Audrye Wong is an Assistant Professor of Political Science and International Relations, University of Southern California. Former Grand Strategy, Security, and Statecraft Postdoctoral Fellow, Massachusetts Institute of Technology’s Security Studies Program and the Harvard Kennedy School.
Injoo Sohn (孙仁柱) is Professor in the Department of Political Science and International Relations at Seoul National University. He was a visiting professor at the University of Tokyo, an Associate Professor at the University of Hong Kong, and a CEAP visiting fellow at the Brookings Institution. He has published articles in China Quarterly, European Journal of International Relations, Global Governance, Journal of Contemporary China, Pacific Review, Research & Politics, and Review of International Political Economy.
Andrew Chubb is a Senior Lecturer in the Department of Politics, Philosophy and Religion. A graduate of the University of Western Australia, his work examines the linkages between Chinese domestic politics and international relations. More broadly, Andrew’s interests include maritime and territorial disputes, strategic communication, political propaganda, and Chinese Communist Party history.
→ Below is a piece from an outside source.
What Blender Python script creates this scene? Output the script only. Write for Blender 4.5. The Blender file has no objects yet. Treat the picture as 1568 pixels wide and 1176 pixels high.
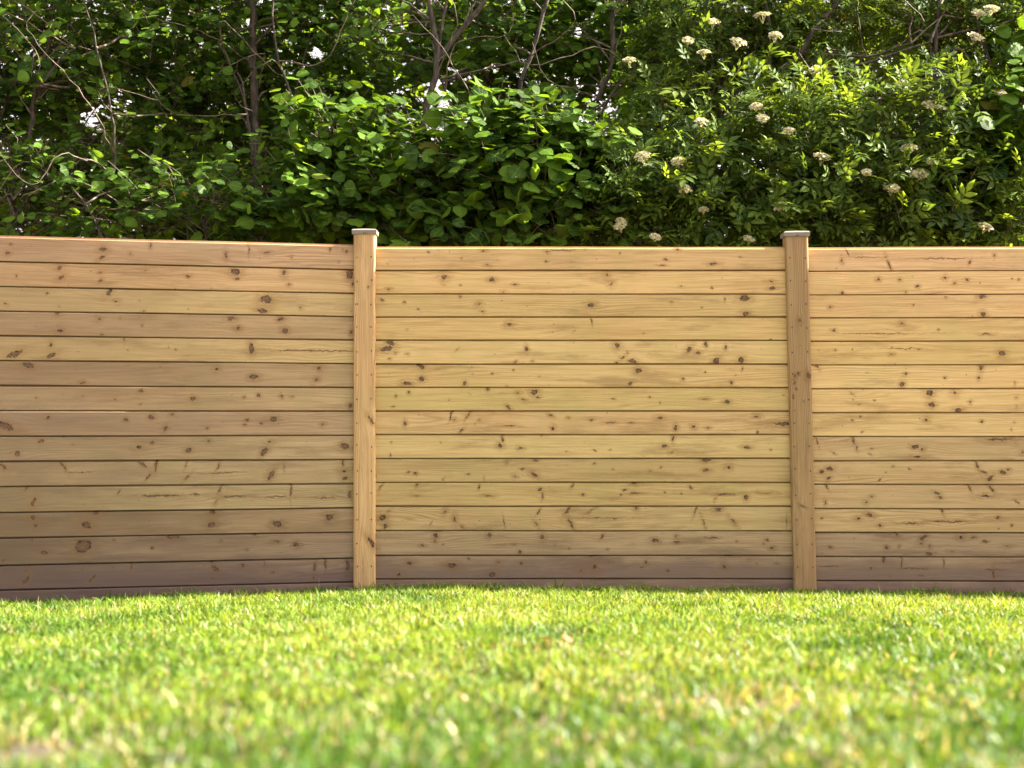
import bpy, math, random
import numpy as np
from mathutils import Vector, Matrix

random.seed(7)
rng = np.random.default_rng(11)
R = math.radians
scene = bpy.context.scene
C = scene.collection

# ------------------------------------------------------------------ camera
CAM_D, CAM_H, FPX, HORIZON = 5.55, 0.69, 2000.0, 646.0     # metres to the fence, metres up, focal length in photo pixels
cam_data = bpy.data.cameras.new('camera')
cam_data.sensor_width = 36.0
cam_data.lens = FPX / 1568.0 * 36.0
cam_data.clip_start = 0.05
cam_data.clip_end = 500.0
cam_data.dof.use_dof = True
cam_data.dof.focus_distance = CAM_D + 0.55
cam_data.dof.aperture_fstop = 2.5
cam = bpy.data.objects.new('camera', cam_data)
C.objects.link(cam)
cam.location = (0.0, -CAM_D, CAM_H)
cam.rotation_euler = (R(90) + math.atan((HORIZON - 588.0) / FPX), 0, 0)
scene.camera = cam

# ------------------------------------------------------------------ sky and sun
SUN_DIR = Vector((0.76, 0.152, 0.65)).normalized()          # towards the sun: from the right, a little behind the line of the fence
world = bpy.data.worlds.new('World')
scene.world = world
world.use_nodes = True
wn = world.node_tree
sky = wn.nodes.new('ShaderNodeTexSky')
sky.sky_type = 'NISHITA'
sky.sun_disc = False
sky.sun_elevation = math.asin(SUN_DIR.z)
sky.sun_rotation = math.atan2(SUN_DIR.x, SUN_DIR.y)
sky.dust_density = 6.0
sky.air_density = 0.8
bg = wn.nodes['Background']
bg.inputs['Strength'].default_value = 0.088
# thin bright summer haze low in the sky all round, clear blue overhead
wt = wn.nodes.new('ShaderNodeTexCoord')
ws = wn.nodes.new('ShaderNodeSeparateXYZ')
wr = wn.nodes.new('ShaderNodeMapRange')
wm = wn.nodes.new('ShaderNodeMix')
wm.data_type = 'RGBA'
wr.interpolation_type = 'SMOOTHSTEP'
wr.inputs[1].default_value, wr.inputs[2].default_value, wr.inputs[3].default_value, wr.inputs[4].default_value = .10, .75, .85, .15
wm.inputs[7].default_value = (4.0, 3.55, 3.2, 1)
wn.links.new(wt.outputs['Generated'], ws.inputs[0])
wn.links.new(ws.outputs['Z'], wr.inputs[0])
wn.links.new(wr.outputs[0], wm.inputs[0])
wn.links.new(sky.outputs['Color'], wm.inputs[6])
wn.links.new(wm.outputs[2], bg.inputs['Color'])
sun_data = bpy.data.lights.new('sun', 'SUN')
sun_data.energy = 5.0
sun_data.angle = R(0.5)
sun_data.color = (1.0, 0.93, 0.80)
sun = bpy.data.objects.new('sun', sun_data)
C.objects.link(sun)
sun.rotation_euler = SUN_DIR.to_track_quat('Z', 'Y').to_euler()
sun.location = (8, 1, 8)

vs = scene.view_settings
vs.view_transform = 'Standard'
vs.look = 'None'
vs.gamma = 1.0
vs.use_curve_mapping = False
vs.exposure = 2.72
scene.cycles.max_bounces = 6
scene.cycles.diffuse_bounces = 3
scene.cycles.transmission_bounces = 4


def P(px, py, y):
    """Point of the place that the photograph shows at (px, py) when it stands y metres behind the fence."""
    d = CAM_D + y
    return Vector(((px - 784.0) / FPX * d, y, CAM_H + (HORIZON - py) / FPX * d))


# ------------------------------------------------------------------ small helpers
def link(o, parent=None):
    C.objects.link(o)
    if parent is not None:
        o.parent = parent
    return o


def empty(name, loc, label, cat, group=None):
    o = bpy.data.objects.new(name, None)
    o.location = loc
    o.empty_display_size = 0.1
    C.objects.link(o)
    o['label'] = label
    o['category'] = cat
    if group:
        o['group'] = group
    return o


def mesh_from(name, V, F, mat=None, smooth=False, attrs=None):
    """V (n,3) array; F list of faces, or an (m,k) array of faces with k corners."""
    me = bpy.data.meshes.new(name)
    V = np.asarray(V, dtype=np.float32)
    if isinstance(F, np.ndarray):
        m, k = F.shape
        me.vertices.add(len(V))
        me.vertices.foreach_set('co', V.ravel())
        me.loops.add(m * k)
        me.loops.foreach_set('vertex_index', F.astype(np.int32).ravel())
        me.polygons.add(m)
        me.polygons.foreach_set('loop_start', np.arange(0, m * k, k, dtype=np.int32))
        me.polygons.foreach_set('loop_total', np.full(m, k, dtype=np.int32))
    else:
        me.from_pydata([tuple(map(float, v)) for v in V], [], F)
    if attrs:
        for an, (kind, arr) in attrs.items():
            a = me.attributes.new(an, kind, 'POINT')
            key = {'FLOAT': 'value', 'FLOAT_VECTOR': 'vector', 'FLOAT_COLOR': 'color'}[kind]
            a.data.foreach_set(key, np.asarray(arr, dtype=np.float32).ravel())
    if smooth:
        me.polygons.foreach_set('use_smooth', np.ones(len(me.polygons), dtype=bool))
    me.update(calc_edges=True)
    me.validate()
    if mat:
        me.materials.append(mat)
    return me


def add_obj(name, me, parent=None, loc=None):
    o = bpy.data.objects.new(name, me)
    if loc is not None:
        o.location = loc
    return link(o, parent)


class NT:
    """Thin wrapper for writing node trees."""
    def __init__(self, tree):
        self.t = tree

    def node(self, kind, **kw):
        n = self.t.nodes.new(kind)
        for k, v in kw.items():
            setattr(n, k, v)
        return n

    def put(self, sock, v):
        if isinstance(v, bpy.types.NodeSocket):
            self.t.links.new(v, sock)
        elif v is not None:
            sock.default_value = v

    def math(self, op, a, b=None, c=None, clamp=False):
        n = self.node('ShaderNodeMath', operation=op, use_clamp=clamp)
        for i, v in enumerate((a, b, c)):
            self.put(n.inputs[i], v)
        return n.outputs[0]

    def vmath(self, op, a, b=None, out=0):
        n = self.node('ShaderNodeVectorMath', operation=op)
        self.put(n.inputs[0], a)
        if b is not None:
            self.put(n.inputs[1], b)
        return n.outputs[out]

    def mix(self, f, a, b, blend='MIX'):
        n = self.node('ShaderNodeMix', data_type='RGBA', blend_type=blend)
        self.put(n.inputs[0], f)
        self.put(n.inputs[6], a)
        self.put(n.inputs[7], b)
        return n.outputs[2]

    def step(self, v, lo, hi, a=0.0, b=1.0, smooth=True):
        n = self.node('ShaderNodeMapRange', interpolation_type='SMOOTHSTEP' if smooth else 'LINEAR')
        self.put(n.inputs[0], v)
        for i, q in enumerate((lo, hi, a, b)):
            n.inputs[i + 1].default_value = q
        return n.outputs[0]

    def noise(self, vec, scale, detail=2.0, rough=0.5, dist=0.0, dim='3D', color=False):
        n = self.node('ShaderNodeTexNoise', noise_dimensions=dim)
        self.put(n.inputs['Vector'], vec)
        n.inputs['Scale'].default_value = scale
        n.inputs['Detail'].default_value = detail
        n.inputs['Roughness'].default_value = rough
        n.inputs['Distortion'].default_value = dist
        return n.outputs['Color' if color else 'Fac']

    def xyz(self, x, y, z):
        n = self.node('ShaderNodeCombineXYZ')
        for i, v in enumerate((x, y, z)):
            self.put(n.inputs[i], v)
        return n.outputs[0]


def new_mat(name):
    m = bpy.data.materials.new(name)
    m.use_nodes = True
    nt = NT(m.node_tree)
    return m, nt, m.node_tree.nodes['Principled BSDF']


def lin(rgb, k=1.0):
    return tuple((((c / 255.0) / 12.92) if c < 11 else (((c / 255.0) + 0.055) / 1.055) ** 2.4) * k for c in rgb) + (1.0,)


# ------------------------------------------------------------------ terrain height (lawn rises gently towards the camera)
GX = [-40, -2.6, -2.06, -1.35, -0.68, -0.26, 0.6, 1.2, 2.16, 3.0, 40]
GZ = [-0.060, -0.056, -0.050, -0.027, -0.010, 0.005, -0.009, -0.015, -0.027, -0.030, -0.030]


def ground_z(x, y):
    x = np.asarray(x, dtype=float)
    y = np.asarray(y, dtype=float)
    s = np.clip(-y, 0, None)
    rise = 0.0716 * (s - np.log1p(np.exp((s - 6.5) * 3.0)) / 3.0)
    side = np.interp(x, GX, GZ)
    bump = 0.006 * np.sin(x * 3.1 + 1.0) * np.sin(y * 2.3 + 0.5) + 0.004 * np.sin(x * 7.3 + y * 4.1)
    w = np.clip(s / 0.8, 0, 1)
    return rise + side + bump * w - 0.020


def value_noise(x, y, scale, seed):
    r = np.random.default_rng(seed)
    g = r.random((64, 64))
    u = (x * scale) % 63
    v = (y * scale) % 63
    i, j = np.floor(u).astype(int), np.floor(v).astype(int)
    fu, fv = u - i, v - j
    fu, fv = fu * fu * (3 - 2 * fu), fv * fv * (3 - 2 * fv)
    i1, j1 = (i + 1) % 64, (j + 1) % 64
    return (g[i, j] * (1 - fu) + g[i1, j] * fu) * (1 - fv) + (g[i, j1] * (1 - fu) + g[i1, j1] * fu) * fv


def ground_mesh():
    xs = np.unique(np.concatenate([np.linspace(-120, -6, 12), np.linspace(-6, 6, 81), np.linspace(6, 120, 12)]))
    ys = np.unique(np.concatenate([np.linspace(-120, -10, 10), np.linspace(-10, 0, 71), np.linspace(0, 10, 15), np.linspace(10, 120, 10)]))
    X, Y = np.meshgrid(xs, ys)
    V = np.stack([X, Y, ground_z(X, Y)], -1).reshape(-1, 3)
    ny, nx = X.shape
    idx = np.arange(nx * ny).reshape(ny, nx)
    F = np.stack([idx[:-1, :-1], idx[:-1, 1:], idx[1:, 1:], idx[1:, :-1]], -1).reshape(-1, 4)
    return V, F


gm, g, gb = new_mat('soil_and_thatch')
tc = g.node('ShaderNodeTexCoord').outputs['Object']
n1 = g.noise(tc, 3.0, 4)
n2 = g.noise(tc, 60.0, 3)
col = g.mix(g.step(n1, .35, .65), (0.055, 0.040, 0.025, 1), (0.10, 0.072, 0.045, 1))
col = g.mix(g.step(n2, .4, .7), col, (0.035, 0.028, 0.014, 1))
g.put(gb.inputs['Base Color'], col)
gb.inputs['Roughness'].default_value = 0.95
bp = g.node('ShaderNodeBump')
bp.inputs['Distance'].default_value = 0.01
g.put(bp.inputs['Height'], n2)
g.put(gb.inputs['Normal'], bp.outputs[0])
ground = add_obj('ground', mesh_from('ground', *ground_mesh(), mat=gm, smooth=True))
ground['kind'] = 'structure'
ground['label'] = 'earth of the garden sloping gently down to the fence'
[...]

Andrew is the author of Chinese Nationalism and the Gray Zone: Case Analyses of Public Opinion and PRC Foreign Policy (Naval War College Press, 2021) andthe PRC Overseas Political Activities: Risk, Reaction and the Case of Australia (Routledge and Royal United Services Institute, 2021).
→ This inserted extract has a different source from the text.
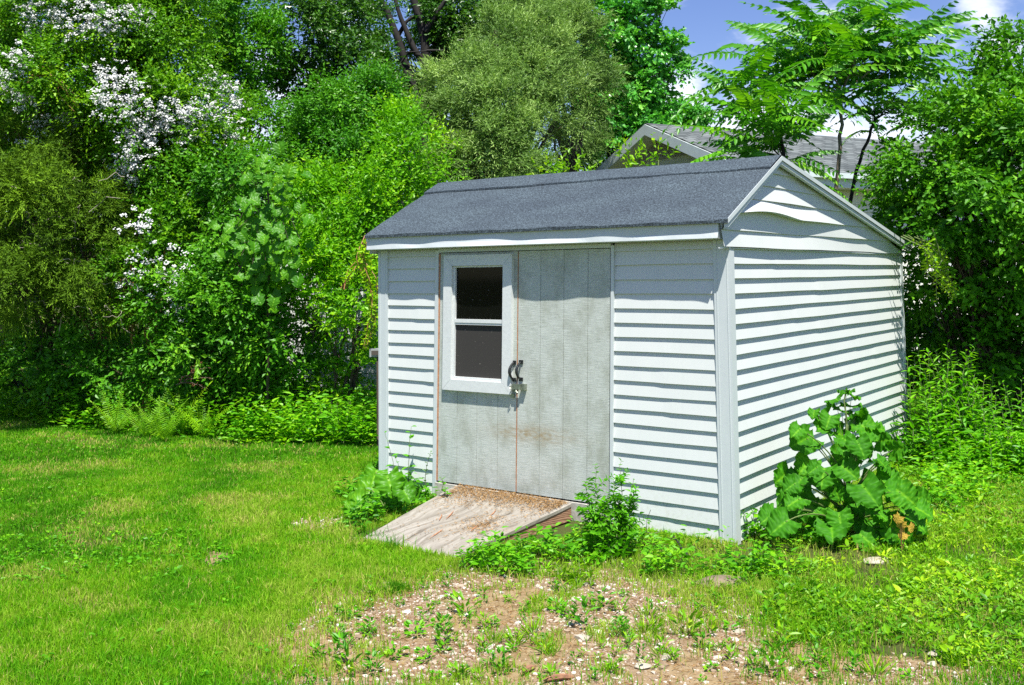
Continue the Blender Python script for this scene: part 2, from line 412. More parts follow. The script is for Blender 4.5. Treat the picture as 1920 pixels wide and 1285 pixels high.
def crown(LV, lobes, dens, k, L, W, sub=.36, ln=.28, droop=.15, up=.55, cbias=.45, cl_area=.20, spread=.75, jit=.35, fill=.25, stems=None, stem_from=None, stem_r=.006, upd=.35):
    """Leaf shoots in clumps over ellipsoid lobes. dens: leaves per square metre of lobe."""
    for lb in lobes:
        A = lb.area(); nc = max(5, int(A/cl_area)); ns = max(2, int(A*dens/k/nc))
        rs = sub*min(lb.r.mean(), .9)
        u = rand_dirs(nc, np.array([0, -.35, .12]), 1.0)
        rad = np.where(rng.random(nc) < fill, rng.uniform(.25, .75, nc), rng.uniform(.78, 1.08, nc))
        cc = lb.world(u*rad[:, None])
        uw = nrm((u/lb.r)@lb.B)
        size = rs*rng.uniform(.55, 1.35, nc)
        bias = cbias+rng.normal(0, .17, nc)
        o = rng.normal(0, 1, (nc, ns, 3)); o = nrm(o)*rng.random((nc, ns, 1))**.45
        pos = cc[:, None]+o*size[:, None, None]*np.array([1, 1, .75])
        out = nrm(uw[:, None]*.8+o*.7)
        d = nrm(out*.9+Z*upd+rng.normal(0, .35, (nc, ns, 3)))
        lns = ln*rng.uniform(.55, 1.35, (nc, ns))
        keep = pos[..., 2] > .06
        c = np.broadcast_to(bias[:, None], (nc, ns))
        sprigs(LV, pos[keep], d[keep], lns[keep], k, L, W, c[keep], out[keep], droop, spread, up, jit)
        if stems is not None:
            s0 = lb.c-UP*lb.r[2]*.55 if stem_from is None else np.asarray(stem_from)
            stems.tube(curve(s0, lb.c+UP*lb.r[2]*.2, .06, 7, wob=.03), np.linspace(stem_r*3.2, stem_r*1.3, 7), 5)
            for q in cc[::2]:
                if q[2] > .15:
                    stems.tube(curve(lb.c*.6+s0*.4+rng.normal(0, .05, 3), q, .1, 5, wob=.04), np.linspace(stem_r*1.2, stem_r*.35, 5), 4)

def plant(name, label, cat, pos, lobes, mat, stem_mat, dens=2200, k=8, L=.055, W=.03, group=None, six=False, part='foliage', stempart='stem', **kw):
    L *= 1.35; W *= 1.35; dens *= .62
    t = thing(name, label, cat, pos, group)
    LV = Leaves(); st = MB()
    crown(LV, lobes, dens, k, L, W, stems=st, stem_from=None if 'limbs' in kw else np.asarray(pos, float), **{a: b for a, b in kw.items() if a != 'limbs'})
    for pl in kw.get('limbs', []): st.tube(*pl)
    LV.build(part, M[mat], t, six=six)
    st.build(stempart, M[stem_mat], t, smooth=True)
    return t

# ------------------------------------------------------------------ the garden shed
LX, DY = 3.05, 3.9
RIDGE_Y, RIDGE_Z, EAVE_Y, EAVE_Z = .79, 2.505, -.131, 2.035
REAR_Y, REAR_Z = 4.02, 1.935

def front_roof_z(y): return EAVE_Z+(y-EAVE_Y)*(RIDGE_Z-EAVE_Z)/(RIDGE_Y-EAVE_Y)
def rear_roof_z(y): return RIDGE_Z+(y-RIDGE_Y)*(REAR_Z-RIDGE_Z)/(REAR_Y-RIDGE_Y)
def roof_z(y): return np.where(y < RIDGE_Y, front_roof_z(y), rear_roof_z(y))

def siding(mb, o, du, dn, zs, ulim, d=.010, seg=.14, wav=.002, bulge=None, seed=0, tuck=.004, seam=0):
    """Clapboard courses. o origin, du along, dn outward. zs: course heights; ulim(z)->(u0,u1)."""
    o = np.asarray(o, float); du = np.asarray(du, float); dn = np.asarray(dn, float)
    r = np.random.default_rng(seed)
    for i in range(len(zs)-1):
        za, zb = zs[i], zs[i+1]
        a0, a1 = ulim(za); b0, b1 = ulim(zb+tuck)
        if a1-a0 < .03: continue
        n = max(2, int((a1-a0)/seg)+1); s = np.linspace(0, 1, n)
        ua = a0+(a1-a0)*s; ub = b0+(b1-b0)*s if b1 > b0 else np.full(n, (b0+b1)/2)
        ph = r.random()*9
        w = wav*(np.sin(ua*2.1+ph)+.6*np.sin(ua*5.3+ph*2))
        dz = np.zeros(n); dd = np.full(n, d)
        if bulge is not None:
            bz, bd = bulge(i, ua); dz = dz+bz; dd = dd+bd
        bot = o+ua[:, None]*du+Z*(za+w+dz)[:, None]
        top = o+ub[:, None]*du+Z*(zb+tuck)+dn*.0015
        P = np.concatenate([bot, bot+dn*dd[:, None], top])
        if seam and r.random() < seam:
            js = int(n*r.uniform(.2, .85)); step = np.where(np.arange(n) >= js, .0022, 0)
            P[n:2*n] += dn*step[:, None]-Z*(step*.8)[:, None]; P[2*n:] += dn*step[:, None]
        k = np.arange(n-1)
        F1 = np.stack([k, k+n, k+n+1, k+1], 1); F2 = np.stack([k+n, k+2*n, k+2*n+1, k+n+1], 1)
        mb.add(P, np.concatenate([F1, F2])[:, ::-1])

def shear(P):  # the door and its trim lean a little
    P = np.array(P, float); P[..., 0] += .026*(P[..., 2]-1.0); return P

class SMB(MB):
    def add(s, V, Fc): MB.add(s, shear(V), Fc)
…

Professor Enze Han is Associate Professor at the Department of Politics and Public Administration. His research interests include international relations of East Asia, China’s relations with Southeast Asia, Southeast Asian politics, and ethnic politics in China. Professor Han received a Ph.D in Political Science from the George Washington University in the United States in 2010. Afterwards he was a postdoctoral research fellow in the China and the World Program at Princeton University. During 2015-2016, he was a Friends Founders’ Circle Member of the School of Social Science at the Institute for Advanced Study in Princeton, USA. In 2017, he was a fellow at the East Asia Institute in Seoul, South Korea. During 2021-2022, he was Lee Kong Chian Fellow on Contemporary Southeast Asia at the National University of Singapore and Stanford University. His research has been supported by the Leverhulme Research Fellowship and British Council/Newton Fund. Prior to HKU, Professor Han was Senior Lecturer in the International Security of East Asia at SOAS, University of London, United Kingdom.